Will It Fruit Indoors?
Rarely. To fruit, a banana plant needs:
- 2-3 years of mature growth.
- Daily temperatures consistently between 24°C and 32°C.
- Heavy regular feeding with potassium.
- Strong light, at least 6 hours of bright filtered sun.
- A large pot or in-ground planting.
Indoor potted bananas in Indian flats almost never check all five boxes. On a sunny South Indian balcony, fruiting is possible. Indoors in Delhi, essentially zero chance. Enjoy the leaves and skip the fruit expectation.
Where to Place It at Home
- Sunny South Indian courtyard or balcony: ideal. The natural environment for Musa.

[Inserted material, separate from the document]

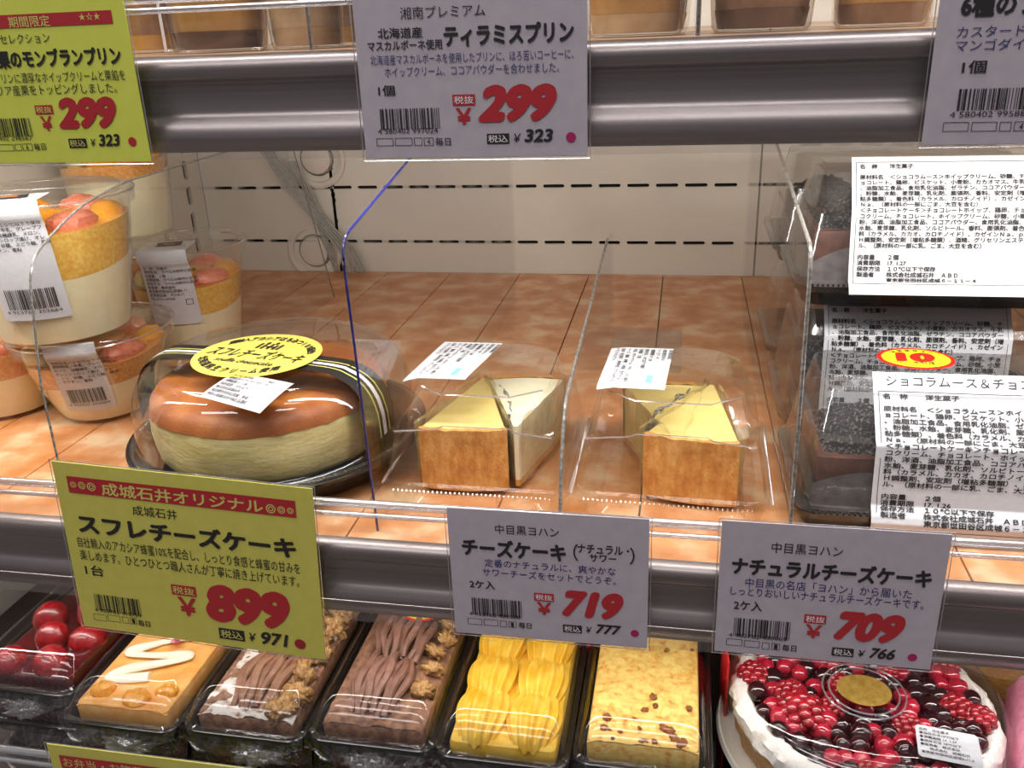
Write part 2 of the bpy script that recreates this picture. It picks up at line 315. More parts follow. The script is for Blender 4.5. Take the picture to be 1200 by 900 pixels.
SIGN_DATA = {
'cheesecake_set': (10.45, 7.8, [
 ('t','中目黒ヨハン',2.55,5.88,-1.07,0.56,'k',0,0),
 ('t','チーズケーキ',0.71,6.23,-2.24,1.06,'k',5,0),
 ('t','（',6.61,6.85,-2.16,1.00,'k',1,0),
 ('t','ナチュラル・',6.83,9.45,-1.90,0.53,'k',2,0),
 ('t','サワー',7.44,8.81,-2.41,0.45,'k',2,0),
 ('t','）',9.49,9.73,-2.16,1.00,'k',1,0),
 ('t','定番のナチュラルに、爽やかな',1.89,8.78,-3.15,0.48,'n',0,0),
 ('t','サワーチーズをセットでどうぞ。',1.75,8.79,-3.73,0.48,'n',0,0),
 ('t','2ケ入',0.99,2.38,-4.54,0.52,'k',2,0),
 ('bar','',1.05,3.83,-5.95,1.09,'k',0,0),
 ('t','4 953762 430058',0.86,3.67,-6.44,0.23,'k',0,0),
 ('box','',0.75,1.55,-6.95,0.40,'k',0,0),
 ('box','',1.65,2.44,-6.94,0.40,'k',0,0),
 ('box','',2.55,2.92,-6.96,0.40,'k',0,0),
 ('box','1',3.02,3.45,-6.95,0.39,'k',0,0),
 ('t','毎日',3.57,4.28,-6.94,0.38,'k',1,0),
 ('fill','税抜',4.48,5.53,-5.05,0.49,'r',0,0),
 ('t','￥',4.61,5.39,-5.75,0.79,'r',3,0),
 ('t','719',5.79,9.33,-5.31,1.68,'r',8,0.25),
 ('fill','税込',5.99,7.00,-6.91,0.49,'k',0,0),
 ('t','￥',7.18,7.54,-6.88,0.38,'k',2,0.2),
 ('t','777',7.69,9.10,-6.77,0.60,'k',4,0.25),
 ('dot','',9.58,10.01,-6.87,0.52,'m',0,0),
]),
'natural_cheesecake': (10.5, 7.75, [
 ('t','中目黒ヨハン',2.43,5.74,-1.30,0.59,'k',0,0),
 ('t','ナチュラルチーズケーキ',0.60,9.90,-2.46,1.02,'k',5,0),
 ('t','中目黒の名店「ヨハン」から届いた',1.31,9.12,-3.40,0.53,'n',0,0),
 ('t','しっとりおいしいナチュラルチーズケーキです。',0.62,9.73,-3.94,0.53,'n',0,0),
 ('t','2ケ入',0.82,2.21,-4.79,0.57,'k',2,0),
 ('bar','',0.90,3.65,-6.12,1.12,'k',0,0),
 ('t','4 953762 430065',0.67,3.51,-6.63,0.24,'k',0,0),
 ('box','',0.57,1.36,-7.08,0.41,'k',0,0),
 ('box','',1.46,2.23,-7.10,0.41,'k',0,0),
 ('box','',2.35,2.72,-7.15,0.41,'k',0,0),
 ('box','1',2.83,3.24,-7.13,0.41,'k',0,0),
 ('t','毎日',3.35,4.05,-7.14,0.41,'k',1,0),
 ('fill','税抜',4.28,5.33,-5.27,0.51,'r',0,0),
 ('t','￥',4.40,5.18,-6.00,0.81,'r',3,0),
 ('t','709',5.59,9.18,-5.51,1.75,'r',8,0.25),
 ('fill','税込',5.77,6.81,-7.11,0.51,'k',0,0),
 ('t','￥',6.98,7.37,-7.09,0.41,'k',2,0.2),
 ('t','766',7.51,8.86,-7.00,0.64,'k',4,0.25),
 ('dot','',9.36,9.81,-7.07,0.58,'m',0,0),
]),
'souffle': (15.5, 11.2, [
 ('band','',0.79,14.47,-1.36,1.05,'r',0,0),
 ('ring','',0.96,1.34,-1.34,0.36,'y',0,0),
 ('ring','',1.46,1.92,-1.34,0.45,'y',0,0),
 ('ring','',2.01,2.54,-1.36,0.53,'y',0,0),
 ('t','成城石井オリジナル',2.88,12.58,-1.42,0.83,'y',2,0),
 ('ring','',12.75,13.31,-1.48,0.52,'y',0,0),
 ('ring','',13.42,13.86,-1.48,0.44,'y',0,0),
 ('ring','',13.97,14.35,-1.47,0.36,'y',0,0),
 ('t','成城石井',4.60,7.34,-2.57,0.65,'k',0,0),
 ('t','スフレチーズケーキ',0.96,14.30,-3.83,1.29,'k',5,0),
 ('t','自社輸入のアカシア蜂蜜10%を配合し、しっとり食感と蜂蜜の甘みを',0.71,14.42,-5.12,0.71,'k',0,0),
 ('t','楽しめます。ひとつひとつ職人さんが丁寧に焼き上げています。',0.71,14.30,-5.99,0.72,'k',0,0),
 ('t','1台',0.86,2.04,-7.00,0.74,'k',1,0),
 ('bar','',1.10,4.06,-9.25,1.18,'k',0,0),
 ('t','4 953762 410739',0.99,4.04,-9.82,0.26,'k',0,0),
 ('box','',0.82,1.68,-10.35,0.46,'k',0,0),
 ('box','',1.78,2.60,-10.30,0.46,'k',0,0),
 ('box','',2.73,3.14,-10.30,0.46,'k',0,0),
 ('box','1',3.25,3.68,-10.28,0.46,'k',0,0),
 ('t','毎日',3.76,4.54,-10.34,0.44,'k',1,0),
 ('fill','税抜',6.29,7.85,-7.61,0.70,'r',0,0),
 ('t','￥',6.61,7.75,-8.71,1.28,'r',3,0),
 ('t','899',8.25,13.71,-8.17,2.62,'r',8,0.12),
 ('fill','税込',8.98,10.58,-10.28,0.76,'k',0,0),
 ('t','￥',10.79,11.33,-10.25,0.58,'k',2,0.2),
 ('t','971',11.51,13.35,-10.20,0.90,'k',4,0.2),
 ('dot','',13.68,14.37,-10.29,0.79,'m2',0,0),
]),
'tiramisu': (10.3, 7.25, [
 ('t','湘南プレミアム',2.16,5.94,-1.11,0.50,'k',0,0),
 ('t','北海道産',1.07,3.10,-1.89,0.44,'k',2,0),
 ('t','マスカルボーネ使用',0.56,3.96,-2.40,0.42,'k',2,0),
 ('t','ティラミスプリン',4.05,9.74,-2.10,0.89,'k',5,0),
 ('t','北海道産マスカルボーネを使用したプリンに、ほろ苦いコーヒーに、',0.62,9.72,-2.98,0.42,'n',0,0),
 ('t','ホイップクリーム、ココアパウダーを合わせました。',1.25,9.08,-3.50,0.42,'n',0,0),
 ('t','1個',0.87,1.65,-4.27,0.46,'k',2,0),
 ('bar','',0.86,3.63,-5.51,0.91,'k',0,0),
 ('t','4 580402 997024',0.69,3.53,-6.03,0.22,'k',0,0),
 ('box','',0.58,1.38,-6.51,0.35,'k',0,0),
 ('box','',1.47,2.29,-6.51,0.35,'k',0,0),
 ('box','',2.38,2.76,-6.51,0.35,'k',0,0),
 ('box','4',2.84,3.29,-6.52,0.35,'k',0,0),
 ('t','毎日',3.38,4.10,-6.52,0.35,'k',1,0),
 ('fill','税抜',4.29,5.32,-4.75,0.46,'r',0,0),
 ('t','￥',4.41,5.13,-5.44,0.71,'r',3,0),
 ('t','299',5.36,9.11,-4.94,1.59,'r',8,0.25),
 ('fill','税込',5.78,6.80,-6.44,0.44,'k',0,0),
 ('t','￥',6.96,7.34,-6.42,0.37,'k',2,0.2),
 ('t','323',7.47,8.82,-6.33,0.56,'k',4,0.2),
 ('dot','',9.35,9.79,-6.43,0.47,'m',0,0),
]),
'mont_blanc': (10.5, 7.72, [
 ('band','',0.82,9.82,-1.17,0.57,'r',0,0),
 ('t','期間限定',4.36,6.56,-1.21,0.49,'y',1,0),
 ('t','★☆★',8.12,9.21,-1.11,0.35,'y',0,0),
 ('t','パティシエーナセレクション',0.46,6.37,-1.95,0.44,'k',0,0),
 ('t','イタリア栗のモンブランプリン',0.69,9.92,-2.84,0.86,'k',5,0),
 ('t','卵の味わいのプリンに濃厚なホイップクリームと栗餡を',0.62,9.94,-3.70,0.48,'k',0,0),
 ('t','のせ、イタリア産栗をトッピングしました。',0.57,9.37,-4.26,0.48,'k',0,0),
 ('bar','',1.64,4.32,-5.98,0.87,'k',0,0),
 ('t','4 580402 298567',1.44,4.24,-6.50,0.21,'k',0,0),
 ('box','',1.41,2.00,-6.96,0.33,'k',0,0),
 ('box','',2.09,3.09,-6.95,0.33,'k',0,0),
 ('box','',3.16,3.52,-6.94,0.33,'k',0,0),
 ('box','6',3.59,4.14,-6.93,0.33,'k',0,0),
 ('t','毎日',4.23,4.90,-6.92,0.34,'k',1,0),
 ('fill','税抜',4.75,5.73,-5.18,0.42,'r',0,0),
 ('t','￥',4.93,5.56,-5.82,0.68,'r',3,0),
 ('t','299',5.85,9.26,-5.38,1.47,'r',8,0.2),
 ('fill','税込',6.22,7.20,-6.79,0.44,'k',0,0),
 ('t','￥',7.39,7.73,-6.76,0.34,'k',2,0.2),
 ('t','323',7.85,9.08,-6.67,0.57,'k',4,0.2),
 ('dot','',9.47,9.90,-6.76,0.44,'r',0,0),
]),
'six_kinds': (10.3, 6.85, [
 ('t','6種のフルーツプリン',0.79,8.51,-1.56,0.91,'k',5,0),
 ('t','カスタードプリンにオレンジ、桃、',0.78,8.63,-2.54,0.43,'n',0,0),
 ('t','マンゴダイス、オレンジ、',0.79,6.68,-3.03,0.43,'n',0,0),
 ('t','1個',1.14,2.04,-3.84,0.50,'k',2,0),
 ('bar','',1.16,4.01,-5.08,0.83,'k',0,0),
 ('t','4 580402 995884',0.93,3.96,-5.65,0.23,'k',0,0),
 ('box','',0.73,1.70,-6.13,0.37,'k',0,0),
 ('box','',1.81,2.76,-6.14,0.37,'k',0,0),
 ('box','',2.86,3.30,-6.15,0.37,'k',0,0),
 ('box','4',3.40,3.93,-6.15,0.37,'k',0,0),
 ('t','毎日',4.02,4.85,-6.15,0.34,'k',1,0),
 ('fill','税抜',4.89,5.78,-4.92,0.43,'r',0,0),
 ('t','￥',5.03,5.73,-5.54,0.66,'r',3,0),
]),
'bento': (15.6, 11.5, [
 ('band','',0.66,14.54,-1.21,1.01,'r',0,0),
 ('t','お弁当・お惣菜大賞2017',0.84,9.19,-1.19,0.69,'y',0,0),
]),
}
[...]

- Bright living-room window in Mumbai, Bangalore, Pune: works year-round with reasonable care.
- North Indian balcony March-October: workable for the active season. Move inside or accept dormancy in winter.
- High-ceiling sunroom or atrium: gives the plant room to spread.
Avoid:
- Direct AC airflow.
- Interior corners or any spot more than 2 metres from a strong window.
- Tight spots where the wide leaves can't fan out.
- Cool drafty doorways in winter.
Bottom Line
The banana plant is a balcony or courtyard plant misclassified as an indoor plant. In South India and coastal cities, the indoor version genuinely works. In Northern India, accept the seasonal pattern: outdoors March to October, indoors with humidity strategies in winter, or simply choose a different statement plant. If you live in Kerala or coastal Karnataka, plant one in the ground; it'll grow faster than you expect and ask for nothing.